Gambas al Ajillo

I do like hosting dinners and lunches. Thinking of a theme, planning the menu, deciding which of my three (grand total!) plate settings I will use, mapping out the logistics of getting everything done in between work and other duties. I use up tons of note paper drawing up lists (I love doing this…I never have less then 3 pads of paper at a time), using different colored pens (all metallic…yes, I need my "bling" sometimes too) to categorize different items and tasks.

Sometimes though, the heart and mind may be willing but the body weak. C and I are not always up to the task of planning and executing an 8-10 people sit-down dinner (10 is the absolute max I can squeeze in my place for sit-down…not exactly Ina Garten, I know), including the post-meal clean up (sans dishwasher). We do still love having people over. So what’s the solution? The ubiquitous drinks party!

More relaxed and informal, having people over for drinks leaves you with less to prepare, as well as less to clean up afterwards. At the most you will be using small appetizer plates and forks, which are a snap to wash compared to dinner plates + soup bowl + maybe even salad plates + dessert plate + full-on cutlery. When it comes to food, you only have to think of a few well chosen finger foods and appetizers…easier to make and no less fun to plan and prepare.

This is something I love to cook when I have friends over for drinks because it can be eaten with a cocktail fork or even a toothpick, and you can make it in 5 minutes or less. I like to make this after my guests have just arrived (you want it served hot…and it’s done so fast that your guests won’t even notice you’re gone) and they all have their first drink in hand. There are usually some other cocktail snacks on the table already to keep them busy.

Gambas al Ajillo
(adapted from
Saveur magazine, November 2006 issue)
  • 150 grams shrimp (weight after being peeled and deveined)
  • 8 cloves garlic
  • ¼ cup parsley leaves, loosely packed
  • ¼ cup olive oil
  • ¼ teaspoon pimentón de la vera (dulce)
  • Sea salt to taste
  • Dried chili flakes, half a sili labuyo (bird’s eye chili), or any chili you like

- Slice the garlic cloves. Pile the parsley leaves over the sliced garlic, then sprinkle the pile with salt. Chop everything together. (You can do this earlier on the same day and keep the mix covered in the fridge)
- Heat the oil in a skillet. When the oil is hot toss the garlic/parsley mix and the chilis in.

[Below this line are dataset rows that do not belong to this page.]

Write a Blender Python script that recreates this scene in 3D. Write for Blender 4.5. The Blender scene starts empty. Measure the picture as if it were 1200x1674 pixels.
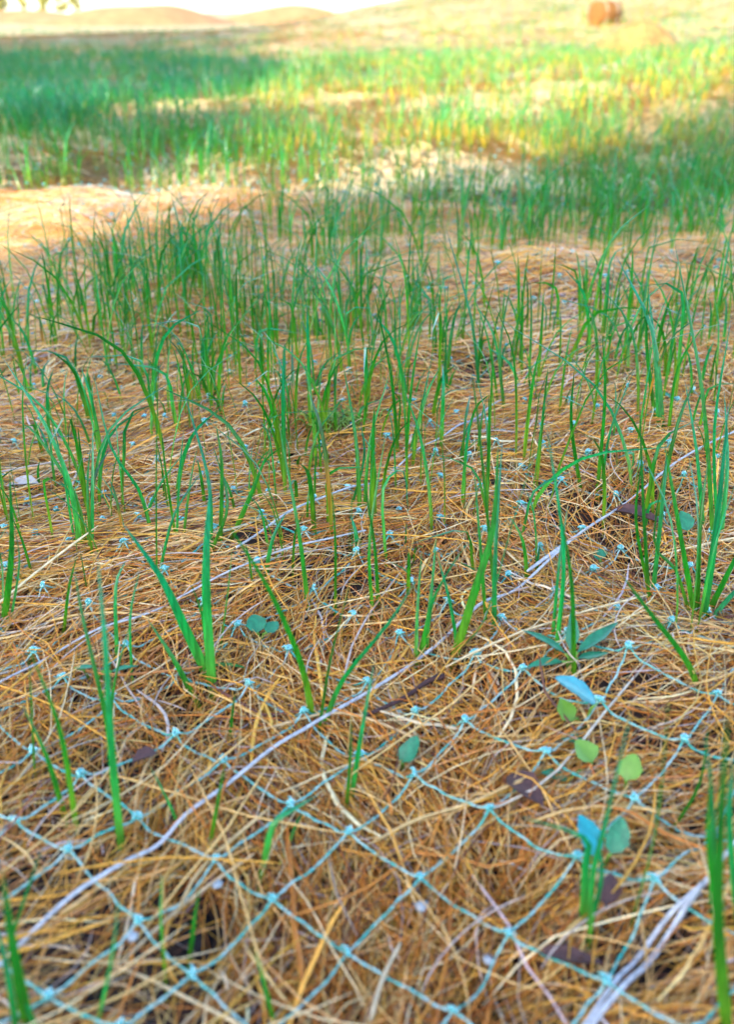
import bpy, math, random
import numpy as np
from mathutils import Vector, Matrix

# ------------------------------------------------------------------ camera, sky, sun, exposure
scene = bpy.context.scene
col = scene.collection
random.seed(7)
rng = np.random.default_rng(7)

CAM_H, FPX, IW, IH, HORIZ = 0.28, 1600.0, 1200.0, 1674.0, 20.0
PITCH = math.atan((IH / 2 - HORIZ) / FPX)
cd = bpy.data.cameras.new('camera')
cam = bpy.data.objects.new('camera', cd)
col.objects.link(cam)
cam.location = (0, 0, CAM_H)
cam.rotation_euler = (math.pi / 2 - PITCH, 0, 0)
cd.sensor_fit = 'VERTICAL'
cd.sensor_height = 24.0
cd.lens = 24.0 * FPX / IH
cd.clip_start = 0.01
cd.clip_end = 2000
cd.dof.use_dof = True
cd.dof.focus_distance = 0.56
cd.dof.aperture_fstop = cd.lens / 4.0
scene.camera = cam

SUN_EL = math.radians(28)
SUN_H = np.array([0.65, 0.76]); SUN_H /= np.linalg.norm(SUN_H)   # the way the shadows fall
world = bpy.data.worlds.new('World')
scene.world = world
world.use_nodes = True
wn = world.node_tree.nodes
sky = wn.new('ShaderNodeTexSky')
sky.sky_type = 'NISHITA'
sky.sun_disc = False
sky.sun_elevation = SUN_EL
sky.sun_rotation = math.atan2(-SUN_H[0], -SUN_H[1])
world.node_tree.links.new(sky.outputs[0], wn['Background'].inputs[0])
wn['Background'].inputs[1].default_value = 0.15
sd = bpy.data.lights.new('sun', 'SUN')
sd.energy = 2.0
sd.angle = math.radians(0.6)
sd.color = (1.0, 0.93, 0.80)
sun = bpy.data.objects.new('sun', sd)
col.objects.link(sun)
sdir = Vector((SUN_H[0] * math.cos(SUN_EL), SUN_H[1] * math.cos(SUN_EL), -math.sin(SUN_EL)))
sun.rotation_euler = sdir.to_track_quat('-Z', 'Y').to_euler()
scene.view_settings.view_transform = 'Standard'
scene.view_settings.look = 'None'
scene.view_settings.gamma = 1.0
scene.view_settings.exposure = 2.58

# ------------------------------------------------------------------ helpers
def lattice(ix, iy, s):
    h = (ix.astype(np.int64) * 374761393 + iy.astype(np.int64) * 668265263 + s * 1274126177) & 0xffffffff
    h = ((h ^ (h >> 13)) * 1274126177) & 0xffffffff
    return ((h ^ (h >> 16)) & 0xffff) / 65535.0

def noise(x, y, s=0):
    x = np.asarray(x, float); y = np.asarray(y, float)
    ix = np.floor(x); iy = np.floor(y)
    fx = x - ix; fy = y - iy
    fx = fx * fx * (3 - 2 * fx); fy = fy * fy * (3 - 2 * fy)
    a = lattice(ix, iy, s); b = lattice(ix + 1, iy, s); c = lattice(ix, iy + 1, s); d = lattice(ix + 1, iy + 1, s)
    return (a * (1 - fx) + b * fx) * (1 - fy) + (c * (1 - fx) + d * fx) * fy

def ray(px, py):
    x = (px - IW / 2) / FPX; y = (IH / 2 - py) / FPX
    c, s = math.cos(PITCH), math.sin(PITCH)
    return np.array([x, c + y * s, -s + y * c])

def flat_at(px, py, z=0.0):
    d = ray(px, py)
    t = (z - CAM_H) / d[2]
    return d[:2] * t

BUMPS = []        # x, y, rx, ry, height
def bump(px, py, r, h, rx=None):
    p = flat_at(px, py); BUMPS.append((p[0], p[1], rx or r, r, h))
bump(860, 515, .085, .034, .12); bump(900, 640, .06, .014, .1); bump(560, 650, .06, .018)
bump(150, 640, .10, .016); bump(1150, 450, .12, .03); bump(650, 330, .25, .03); bump(250, 760, .07, .012)
bump(120, 970, .06, .012, .1); bump(1020, 1110, .03, .008, .05); bump(450, 900, .05, .010, .08)
bump(120, 350, .2, .03, .3); bump(400, 720, .06, .012); bump(1080, 760, .07, .014)
HOLES = []
def hole(px, py, rx, ry, h):
    p = flat_at(px, py); HOLES.append((p[0], p[1], rx, ry)); BUMPS.append((p[0], p[1], rx * 1.25, ry * 1.25, -h))
hole(322, 1512, .0095, .0125, .015); hole(842, 1432, .011, .011, .013); hole(1142, 1385, .014, .011, .012)
hole(478, 752, .011, .013, .012); hole(250, 1385, .007, .010, .008); hole(800, 1590, .012, .009, .010)
hole(560, 1235, .011, .007, .007); hole(1050, 1560, .014, .009, .010); hole(790, 660, .02, .02, .01)
hole(640, 860, .013, .013, .009); hole(905, 1190, .008, .006, .006); hole(150, 1270, .006, .009, .006)

def ground_z(x, y):
    x = np.asarray(x, float); y = np.asarray(y, float)
    near = 1 / (1 + (np.hypot(x, y) / 6) ** 4)
    z = ((noise(x * 5, y * 5, 1) - .5) * .020 + (noise(x * 11, y * 11, 2) - .5) * .012
         + (noise(x * 1.3, y * 1.3, 3) - .5) * .05 * np.clip((np.hypot(x, y) - .6), 0, 1)) * (0.35 + near)
    z = z + (noise(x * .35, y * .35, 5) - .5) * .10 * np.clip((y - 3) / 6, 0, 1)
    for bx, by, rx, ry, h in BUMPS:
        z = z + h * np.exp(-((x - bx) / rx) ** 2 - ((y - by) / ry) ** 2)
    # land rising to the right in the distance, low ridge in the middle
    z = z + 1.15 * np.exp(-((x - 6.8) / 3.2) ** 2 - ((y - 15) / 5.5) ** 2)
    z = z + .50 * np.exp(-((x - 1.5) / 2.3) ** 2 - ((y - 17) / 3) ** 2)
    z = z + .10 * np.exp(-((x - 1.7) / 1.0) ** 2 - ((y - 4.2) / 1.4) ** 2)
    return z

def at(px, py, lift=0.0):
    p = flat_at(px, py)
    for _ in range(6):
        z = float(ground_z(p[0], p[1])) + lift
        p = flat_at(px, py, min(z, CAM_H - .02))
    return np.array([p[0], p[1], float(ground_z(p[0], p[1]))])

def depth_of(p):
    return p[1] * math.cos(PITCH) - (p[2] - CAM_H) * math.sin(PITCH)

def on_plane(px, py, yw):
    d = ray(px, py); t = yw / d[1]
    return np.array([d[0] * t, yw, CAM_H + d[2] * t])

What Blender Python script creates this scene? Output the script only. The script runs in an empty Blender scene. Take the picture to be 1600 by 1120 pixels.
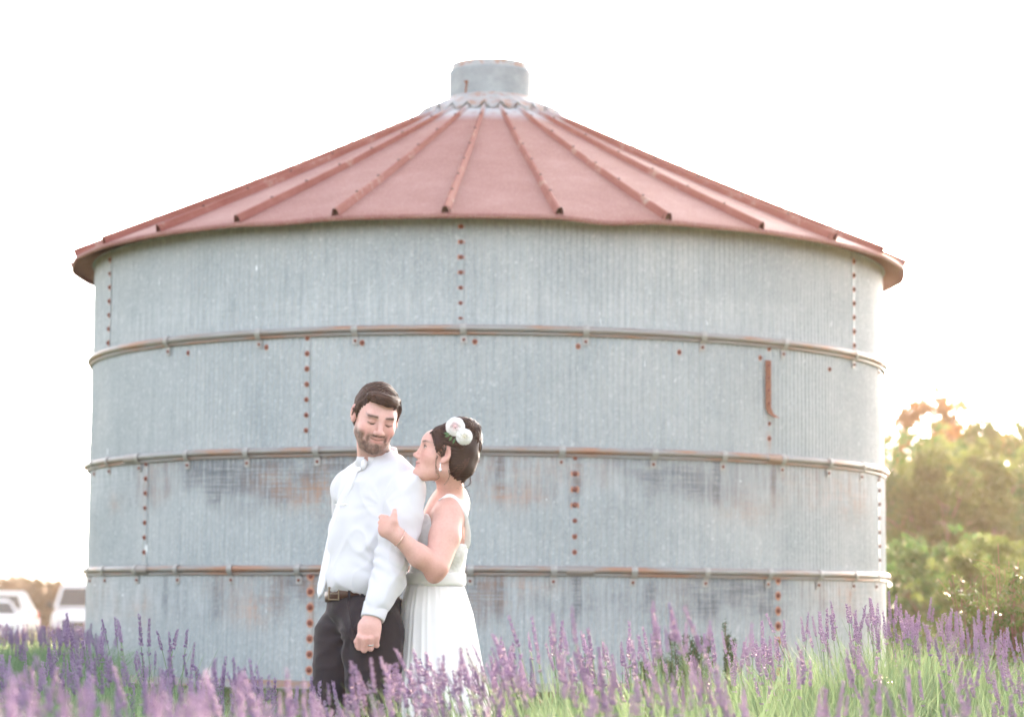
import bpy, math, random, os
import numpy as np
from mathutils import Vector, Matrix, Euler
from mathutils.bvhtree import BVHTree
SC = bpy.context.scene
COL = SC.collection
rnd = random.Random(7)
RG = np.random.default_rng(11)
R_ = math.radians

# ------------------------------------------------------------------ camera
CAM = Vector((0, 0, 1.0)); FPX = 3930.0; PITCH = R_(5.6); ROLL = R_(0.43)
_f = Vector((0, math.cos(PITCH), math.sin(PITCH)))
_r0 = Vector((1, 0, 0)); _u0 = Vector((0, -math.sin(PITCH), math.cos(PITCH)))
_r = _r0*math.cos(ROLL) + _u0*math.sin(ROLL)
_u = _u0*math.cos(ROLL) - _r0*math.sin(ROLL)
cd = bpy.data.cameras.new('camera'); cam = bpy.data.objects.new('camera', cd); COL.objects.link(cam)
cd.sensor_width = 36; cd.lens = FPX/1600*36; cd.clip_start = 0.1; cd.clip_end = 5000
M = Matrix((_r, _u, -_f)).transposed().to_4x4(); M.translation = CAM
cam.matrix_world = M
cd.dof.use_dof = True; cd.dof.focus_distance = 9.6; cd.dof.aperture_fstop = 3.1; cd.dof.aperture_blades = 9
SC.camera = cam

# ------------------------------------------------------------------ world, sun, exposure
SUN_EL, SUN_AZ = R_(13), R_(17)          # behind the bin, a little to the right
w = bpy.data.worlds.new('World'); SC.world = w; w.use_nodes = True
nt = w.node_tree; bg = nt.nodes['Background']
sky = nt.nodes.new('ShaderNodeTexSky'); sky.sky_type = 'NISHITA'; sky.sun_disc = False
sky.sun_elevation = SUN_EL; sky.sun_rotation = SUN_AZ
sky.air_density = 0.8; sky.dust_density = 3.0; sky.ozone_density = 0.6; sky.altitude = 0
hs = nt.nodes.new('ShaderNodeHueSaturation'); hs.inputs['Saturation'].default_value = .38   # thin milky overcast
nt.links.new(sky.outputs[0], hs.inputs['Color']); tn = nt.nodes.new('ShaderNodeMix'); tn.data_type = 'RGBA'; tn.blend_type = 'MULTIPLY'; tn.inputs[0].default_value = 1; tn.inputs[7].default_value = (1.01, .99, 1.01, 1); nt.links.new(hs.outputs[0], tn.inputs[6]); nt.links.new(tn.outputs[2], bg.inputs[0]); bg.inputs[1].default_value = 0.15
sd = bpy.data.lights.new('sun', 'SUN'); sun = bpy.data.objects.new('sun', sd); COL.objects.link(sun)
sd.energy = 4.5; sd.angle = R_(0.53); sd.color = (1.0, 0.66, 0.42)
sdir = Vector((math.sin(SUN_AZ)*math.cos(SUN_EL), math.cos(SUN_AZ)*math.cos(SUN_EL), math.sin(SUN_EL)))
sun.rotation_euler = sdir.to_track_quat('Z', 'Y').to_euler(); sun.location = (6, 30, 12)
SC.view_settings.view_transform = 'Standard'; SC.view_settings.look = 'None'
SC.view_settings.exposure = 2.74; SC.view_settings.gamma = 1.0
SC.cycles.max_bounces = 8; SC.cycles.diffuse_bounces = 3; SC.cycles.transmission_bounces = 4
SC.cycles.transparent_max_bounces = 6; SC.cycles.sample_clamp_indirect = 6

def P(px, py, Y):
    """world point at depth Y on the line of sight of photo pixel px, py (used to take measurements)"""
    d = _f + _r*((px-800)/FPX) + _u*((560-py)/FPX)
    return CAM + d*(Y/d.y)
def PA(px, py, Y): return np.array(P(px, py, Y))
def proj(p):
    v = Vector(p)-CAM; z = v.dot(_f)
    return 800+FPX*v.dot(_r)/z, 560-FPX*v.dot(_u)/z

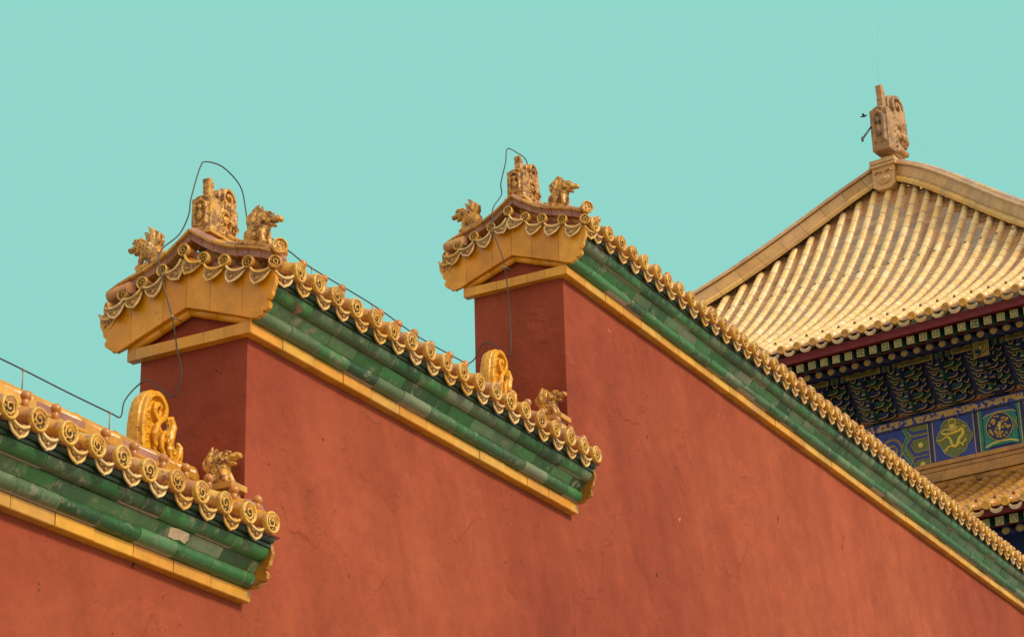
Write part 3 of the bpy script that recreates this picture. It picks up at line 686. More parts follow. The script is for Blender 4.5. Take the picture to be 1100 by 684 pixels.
# ================================================================== the hall behind the wall
WA=R_(-6.24564); HS=1.2; A0,B0=36.43,16.5
hloc=Vector((A0*math.cos(WA)-B0*math.sin(WA),A0*math.sin(WA)+B0*math.cos(WA),0))*HS
HALL=thing('palace_hall',hloc,'large hall with golden tiled roofs and painted blue eaves behind the tall wall','hall',rz=WA)
def hp(a,b,z): return Vector(((a-A0)*HS,(b-B0)*HS,z*HS+EYE))
PROF=[(31.55+.2*i,0) for i in range(26)]; PROF=[(a,14.0+.5667*(a-31.55)+.00294*(a-31.55)**2+.01766*(a-31.55)**3) for a,_ in PROF]
def PR(a): return interp(a,PROF)
def hipb(a,sgn=-1):
    x=max(0,A0-a); return 2.25*x**.72*(1+(.09*x if sgn>0 else 0))
def hipa(db):
    lo,hi=0,6
    for _ in range(40):
        m_=(lo+hi)/2
        if hipb(A0-m_,1 if db>0 else -1)<abs(db): lo=m_
        else: hi=m_
    return A0-lo
HPI=.2935; BK=[13.846+HPI*i for i in range(-15,43)]
DROP=.095
def row_mesh_path(b,a0,a1,pr,r):
    path=[];rr=[]; a=a0; t=.265
    while a<a1-1e-4:
        a2=min(a1,a+t*.72)
        path+= [hp(a+.006,b,pr(a+.006)-r),hp(a2-.008,b,pr(a2-.008)-r)]; rr+=[r*HS*1.03,r*HS*.95]; a=a2
    return path,rr
def row_tube(b,a0,a1,pr,r):
    k=MB(); p,rr=row_mesh_path(b,a0,a1,pr,r); k.tube(p,rr,10,0,0); t0=rnd.random()
    for i in range(len(k.f)):
        sgm=i//10; k.ti[i]=(t0+.11*(sgm//2*7%5))%1
        if sgm%2==1 and i<(len(p)-1)*10: k.mi[i]=1
    return k
def pan_mesh(k,bs,pr,a0,lim,step=.085,tv=None):
    """stepped concave pan tiles between the rows"""
    for b in bs:
        bm=b+HPI/2; top=lim(bm); a=a0; 
        while a<top-1e-4:
            a2=min(top,a+step); tt=rnd.random()
            Z0,Z1=pr(a)-DROP+.004,pr(a2)-DROP-.006
            w=HPI/2-.035
            for (ba,da),(bb,db) in (((b+.035,.045),(b+.035+w*.6,.006)),((b+.035+w*.6,.006),(b+HPI-.035-w*.6,.006)),((b+HPI-.035-w*.6,.006),(b+HPI-.035,.045))):
                k.quad(hp(a,ba,Z0+da),hp(a,bb,Z0+db),hp(a2,bb,Z1+db),hp(a2,ba,Z1+da),0,tt)
                k.quad(hp(a,ba,Z0+da-.022),hp(a,bb,Z0+db-.022),hp(a,bb,Z0+db),hp(a,ba,Z0+da),0,tt)
            a=a2
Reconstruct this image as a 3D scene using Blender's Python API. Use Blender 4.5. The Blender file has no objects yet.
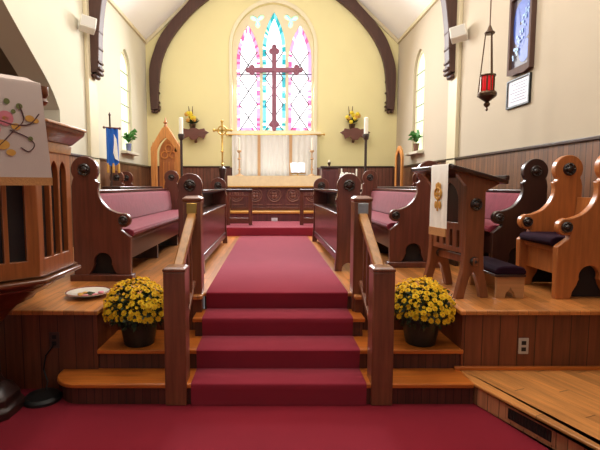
import bpy, bmesh, math, random
from mathutils import Vector, Matrix
from mathutils.geometry import tessellate_polygon
R = math.radians
PI = math.pi
sc = bpy.context.scene
COL = sc.collection
rnd = random.Random(7)

# ------------------------------------------------------------------ materials
def s2l(c):
    return tuple(((v/255)/12.92 if v/255 <= .04045 else ((v/255+.055)/1.055)**2.4) for v in c)

def new_mat(name):
    m = bpy.data.materials.new(name); m.use_nodes = True
    nt = m.node_tree
    return m, nt, nt.nodes['Principled BSDF']

def math_node(nt, op, a, b=None):
    n = nt.nodes.new('ShaderNodeMath'); n.operation = op
    for i, v in enumerate((a, b)):
        if v is None: continue
        if isinstance(v, (int, float)): n.inputs[i].default_value = v
        else: nt.links.new(v, n.inputs[i])
    return n.outputs[0]

def mix_col(nt, fac, a, b, mode='MIX'):
    n = nt.nodes.new('ShaderNodeMix'); n.data_type = 'RGBA'; n.blend_type = mode
    for sock, v in ((n.inputs[0], fac), (n.inputs[6], a), (n.inputs[7], b)):
        if isinstance(v, (int, float)): sock.default_value = v
        elif isinstance(v, tuple): sock.default_value = (*v[:3], 1)
        else: nt.links.new(v, sock)
    return n.outputs[2]

def obj_coord(nt, scale=(1, 1, 1), rot=(0, 0, 0)):
    t = nt.nodes.new('ShaderNodeTexCoord'); mp = nt.nodes.new('ShaderNodeMapping')
    mp.inputs['Scale'].default_value = scale; mp.inputs['Rotation'].default_value = rot
    nt.links.new(t.outputs['Object'], mp.inputs['Vector'])
    return mp.outputs[0]

def noise(nt, vec, scale, detail=3, rough=.55):
    n = nt.nodes.new('ShaderNodeTexNoise')
    n.inputs['Scale'].default_value = scale; n.inputs['Detail'].default_value = detail
    n.inputs['Roughness'].default_value = rough
    nt.links.new(vec, n.inputs['Vector'])
    return n.outputs['Fac']

def plain(name, col, rough=.6, metal=0, var=.0, vscale=6, bump=0, bscale=60, spec=.5, coat=0, sheen=0, emit=None, es=1):
    m, nt, b = new_mat(name)
    c = s2l(col)
    b.inputs['Roughness'].default_value = rough; b.inputs['Metallic'].default_value = metal
    b.inputs['Specular IOR Level'].default_value = spec
    b.inputs['Coat Weight'].default_value = coat
    if sheen:
        b.inputs['Sheen Weight'].default_value = sheen; b.inputs['Sheen Roughness'].default_value = .4
    vec = obj_coord(nt)
    n = noise(nt, vec, vscale)
    dark = tuple(v*(1-var) for v in c); lite = tuple(min(1, v*(1+var)) for v in c)
    nt.links.new(mix_col(nt, n, dark, lite), b.inputs['Base Color'])
    if bump:
        bn = nt.nodes.new('ShaderNodeBump'); bn.inputs['Strength'].default_value = bump; bn.inputs['Distance'].default_value = .01
        nt.links.new(noise(nt, vec, bscale), bn.inputs['Height']); nt.links.new(bn.outputs[0], b.inputs['Normal'])
    if emit:
        b.inputs['Emission Color'].default_value = (*s2l(emit), 1); b.inputs['Emission Strength'].default_value = es
    return m

def wood(name, col, axis='z', rough=.35, contrast=.45, period=0, paxis='x', groove=.06, rot=0, coat=.15, length=0):
    """grain runs along axis; period > 0 adds boards side by side along paxis"""
    m, nt, b = new_mat(name)
    c = s2l(col)
    sc_ = {'x': (1, 14, 14), 'y': (14, 1, 14), 'z': (14, 14, 1)}[axis]
    vec = obj_coord(nt, (1, 1, 1), (0, 0, rot))
    mp = nt.nodes.new('ShaderNodeMapping'); mp.inputs['Scale'].default_value = sc_
    nt.links.new(vec, mp.inputs['Vector'])
    gvec = mp.outputs[0]
    tint = None
    if period:
        sep = nt.nodes.new('ShaderNodeSeparateXYZ'); nt.links.new(vec, sep.inputs[0])
        u = math_node(nt, 'DIVIDE', sep.outputs['xyz'.index(paxis)], period)
        fl = math_node(nt, 'FLOOR', u); fr = math_node(nt, 'FRACT', u)
        wn = nt.nodes.new('ShaderNodeTexWhiteNoise'); wn.noise_dimensions = '2D'
        cmb = nt.nodes.new('ShaderNodeCombineXYZ'); nt.links.new(fl, cmb.inputs[0])
        if length:
            off = math_node(nt, 'MULTIPLY', fl, .37)
            v = math_node(nt, 'ADD', math_node(nt, 'DIVIDE', sep.outputs['xyz'.index(axis)], length), off)
            nt.links.new(math_node(nt, 'FLOOR', v), cmb.inputs[1])
        nt.links.new(cmb.outputs[0], wn.inputs['Vector'])
        tint = wn.outputs['Value']
        edge = math_node(nt, 'MINIMUM', fr, math_node(nt, 'SUBTRACT', 1.0, fr))
        gm = math_node(nt, 'LESS_THAN', edge, groove/2)
        if length:
            vf = math_node(nt, 'FRACT', v)
            gm = math_node(nt, 'MAXIMUM', gm, math_node(nt, 'LESS_THAN', vf, .006))
    n = noise(nt, gvec, 2.2, 4, .6)
    n2 = noise(nt, vec, 1.6, 2)
    f = math_node(nt, 'ADD', math_node(nt, 'MULTIPLY', n, .7), math_node(nt, 'MULTIPLY', n2, .3))
    rp = nt.nodes.new('ShaderNodeMapRange'); rp.inputs[1].default_value = .3; rp.inputs[2].default_value = .7
    nt.links.new(f, rp.inputs[0])
    dark = tuple(v*(1-contrast) for v in c); lite = tuple(min(1, v*(1+contrast)) for v in c)
    col_ = mix_col(nt, rp.outputs[0], dark, lite)
    if tint is not None:
        t2 = math_node(nt, 'ADD', math_node(nt, 'MULTIPLY', tint, .45), .72)
        tc = nt.nodes.new('ShaderNodeCombineXYZ')
        for i in range(3): nt.links.new(t2, tc.inputs[i])
        col_ = mix_col(nt, 1.0, col_, tc.outputs[0], 'MULTIPLY')
        col_ = mix_col(nt, gm, col_, tuple(v*.25 for v in c))
        bn = nt.nodes.new('ShaderNodeBump'); bn.inputs['Strength'].default_value = .5; bn.inputs['Distance'].default_value = .004
        nt.links.new(math_node(nt, 'SUBTRACT', 1.0, gm), bn.inputs['Height']); nt.links.new(bn.outputs[0], b.inputs['Normal'])
    nt.links.new(col_, b.inputs['Base Color'])
    b.inputs['Roughness'].default_value = rough
    b.inputs['Coat Weight'].default_value = coat; b.inputs['Coat Roughness'].default_value = .25
    return m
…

Let it sizzle for about 10-20 seconds, until aroma wafts up and hits your nose.
- Add the shrimp and immediately sprinkle pimentón over everything. Stir and check for seasoning. Add salt if needed.
- Cook until shrimp is just done. This will happen really fast (about 2 minutes, sometimes less) so watch it!
- Take it off the heat and serve immediately.
- Serves 2-3 as a single appetizer or more if you have other appetizers besides it.

You can serve this on the skillet while it is still sizzling (great drama!) or transfer to a serving plate. This is traditionally cooked and served in earthenware cazuelas but if you don’t have any, feel free to eschew tradition and serve them in retro neon-green bowls with kitschy plastic cocktail forks as I’ve done here. They are delicious on their own, but also great with bread for sopping up the juices (you will want to do this, trust me).

I looked over a lot of gambas recipes until I found one I liked. This one’s procedure is largely taken from Saveur’s November 2006 issue. The addition of pimentón is mine, as I really like the flavor it adds. I also feel that chopping the garlic and parsley together with the salt intensifies the flavor (this was the step taken from Saveur). I added a lot more garlic because: I love garlic, this is about shrimp cooked in garlic after all, and it keeps away vampires :)

Not just for cocktail parties, this makes a fabulous pasta sauce, simply as is, or with the addition of tomatoes. You can also dump the whole thing on a mound of steaming white rice and discover the delicious secret that most Filipinos have known about gambas for years! Cheers!